The problem
Retype all material exactly. Pictures stay out of the copy.
= = = =
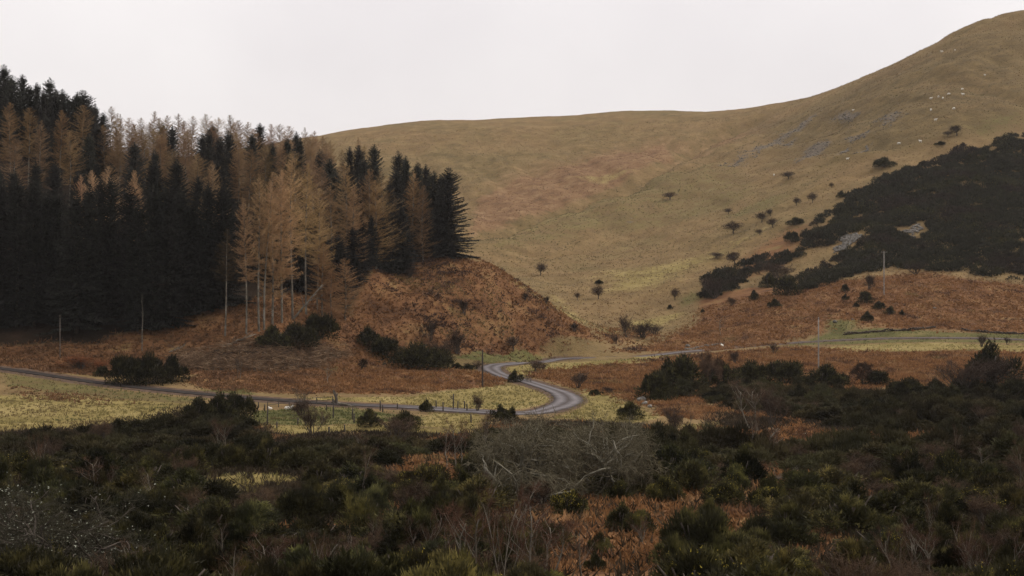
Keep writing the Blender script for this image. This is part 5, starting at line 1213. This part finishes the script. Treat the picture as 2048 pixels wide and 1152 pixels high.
def scatter_px(poly, n, seed):
    P = to_world(poly); r2 = np.random.default_rng(seed); o_ = []
    while len(o_) < n:
        x = r2.uniform(P[:, 0].min(), P[:, 0].max()); y = r2.uniform(P[:, 1].min(), P[:, 1].max())
        if in_poly([tuple(q) for q in P], x + 2.5 * float(pnoise(x * 0.2, y * 0.2, 3)), y + 6 * float(pnoise(x * 0.12, y * 0.12, 8))) and pnoise(x * 0.16, y * 0.09, 12) > -0.35: o_.append((x, y, float(hgt(x, y))))
    return o_, r2
for poly, n, seed, lab in [([(1645, 508), (1680, 486), (1725, 462), (1735, 470), (1700, 492), (1665, 515)], 300, 3, 'tongue of pale grey scree in the hillside gorse'), ([(1790, 462), (1815, 458), (1850, 445), (1852, 462), (1828, 476)], 90, 4, 'patch of pale boulders high in the hillside gorse')]:
    P, r2 = scatter_px(poly, n, seed)
    stones('scree', [(a, b_, c_ + 0.35) for a, b_, c_ in P], r2.uniform(0.5, 1.7, n), M['stone'], lab, kind='stuff')
scr = []
for poly, soft, wgt in SCREE[:9]:
    P, r2 = scatter_px(poly, 70, 8); scr += P
M['stone_dark'] = leaf_mat('dark_stone', (0.07, 0.06, 0.05), (0.125, 0.11, 0.092), (0.22, 0.20, 0.172), 0.8, 0, False)
stones('scree', [(a, b_, c_ + 0.15) for a, b_, c_ in scr], np.random.default_rng(2).uniform(0.5, 1.5, len(scr)), M['stone_dark'], 'grey scree scattered down the right hillside', kind='stuff')
def wall_line(feet, hgt_m, n_per_m, label, seed, mat, size=(0.3, 0.55), gaps=0.0):
    W_ = np.array([at(a, b_)[:2] for a, b_ in feet]); L = catmull(W_, 0.25); r2 = np.random.default_rng(seed); P = []; S_ = []
    for x, y in L:
        hh = hgt_m * (0.7 + 0.5 * pnoise(x * 0.4, y * 0.4, seed))
        if gaps and pnoise(x * 0.15, y * 0.15, seed + 4) < -gaps: hh *= 0.3
        for _ in range(n_per_m):
            P.append((x + r2.normal(0, 0.14), y + r2.normal(0, 0.14), float(hgt(x, y)) + r2.uniform(0, hh))); S_.append(r2.uniform(*size))
    return stones('stone_wall', P, S_, mat, label, 'stone wall')
wall_line([(1570, 906), (1660, 908), (1760, 906)], 0.75, 3, 'tumbled drystone wall with white stones in the right thicket', 31, M['stone_dark'])
M['earth'] = leaf_mat('dark_earth', (0.03, 0.022, 0.016), (0.05, 0.038, 0.028), (0.08, 0.06, 0.045), 1.0, 0, False)  # for the dark earth banks, heaped up with the wall builder
wall_line([(1690, 670), (1760, 664), (1830, 660), (1870, 656)], 0.8, 3, 'low dark earth bank above the green verge', 32, M['earth'], (0.5, 0.9))
wall_line([(1925, 660), (1985, 666), (2075, 667)], 0.7, 3, 'low dark earth bank at the right end of the verge', 33, M['earth'], (0.5, 0.9))
wall_line([(1370, 700), (1405, 694), (1448, 688)], 0.5, 1, 'ruined line of boulders where the road fades into bracken', 34, M['stone_dark'], (0.5, 0.95))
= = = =
Response to the exercise
Keep writing the Blender script for this image. This is part 5, starting at line 1213. This part finishes the script. Treat the picture as 2048 pixels wide and 1152 pixels high.
def scatter_px(poly, n, seed):
    P = to_world(poly); r2 = np.random.default_rng(seed); o_ = []
    while len(o_) < n:
        x = r2.uniform(P[:, 0].min(), P[:, 0].max()); y = r2.uniform(P[:, 1].min(), P[:, 1].max())
        if in_poly([tuple(q) for q in P], x + 2.5 * float(pnoise(x * 0.2, y * 0.2, 3)), y + 6 * float(pnoise(x * 0.12, y * 0.12, 8))) and pnoise(x * 0.16, y * 0.09, 12) > -0.35: o_.append((x, y, float(hgt(x, y))))
    return o_, r2
for poly, n, seed, lab in [([(1645, 508), (1680, 486), (1725, 462), (1735, 470), (1700, 492), (1665, 515)], 300, 3, 'tongue of pale grey scree in the hillside gorse'), ([(1790, 462), (1815, 458), (1850, 445), (1852, 462), (1828, 476)], 90, 4, 'patch of pale boulders high in the hillside gorse')]:
    P, r2 = scatter_px(poly, n, seed)
    stones('scree', [(a, b_, c_ + 0.35) for a, b_, c_ in P], r2.uniform(0.5, 1.7, n), M['stone'], lab, kind='stuff')
scr = []
for poly, soft, wgt in SCREE[:9]:
    P, r2 = scatter_px(poly, 70, 8); scr += P
M['stone_dark'] = leaf_mat('dark_stone', (0.07, 0.06, 0.05), (0.125, 0.11, 0.092), (0.22, 0.20, 0.172), 0.8, 0, False)
stones('scree', [(a, b_, c_ + 0.15) for a, b_, c_ in scr], np.random.default_rng(2).uniform(0.5, 1.5, len(scr)), M['stone_dark'], 'grey scree scattered down the right hillside', kind='stuff')
def wall_line(feet, hgt_m, n_per_m, label, seed, mat, size=(0.3, 0.55), gaps=0.0):
    W_ = np.array([at(a, b_)[:2] for a, b_ in feet]); L = catmull(W_, 0.25); r2 = np.random.default_rng(seed); P = []; S_ = []
    for x, y in L:
        hh = hgt_m * (0.7 + 0.5 * pnoise(x * 0.4, y * 0.4, seed))
        if gaps and pnoise(x * 0.15, y * 0.15, seed + 4) < -gaps: hh *= 0.3
        for _ in range(n_per_m):
            P.append((x + r2.normal(0, 0.14), y + r2.normal(0, 0.14), float(hgt(x, y)) + r2.uniform(0, hh))); S_.append(r2.uniform(*size))
    return stones('stone_wall', P, S_, mat, label, 'stone wall')
wall_line([(1570, 906), (1660, 908), (1760, 906)], 0.75, 3, 'tumbled drystone wall with white stones in the right thicket', 31, M['stone_dark'])
M['earth'] = leaf_mat('dark_earth', (0.03, 0.022, 0.016), (0.05, 0.038, 0.028), (0.08, 0.06, 0.045), 1.0, 0, False)  # for the dark earth banks, heaped up with the wall builder
wall_line([(1690, 670), (1760, 664), (1830, 660), (1870, 656)], 0.8, 3, 'low dark earth bank above the green verge', 32, M['earth'], (0.5, 0.9))
wall_line([(1925, 660), (1985, 666), (2075, 667)], 0.7, 3, 'low dark earth bank at the right end of the verge', 33, M['earth'], (0.5, 0.9))
wall_line([(1370, 700), (1405, 694), (1448, 688)], 0.5, 1, 'ruined line of boulders where the road fades into bracken', 34, M['stone_dark'], (0.5, 0.95))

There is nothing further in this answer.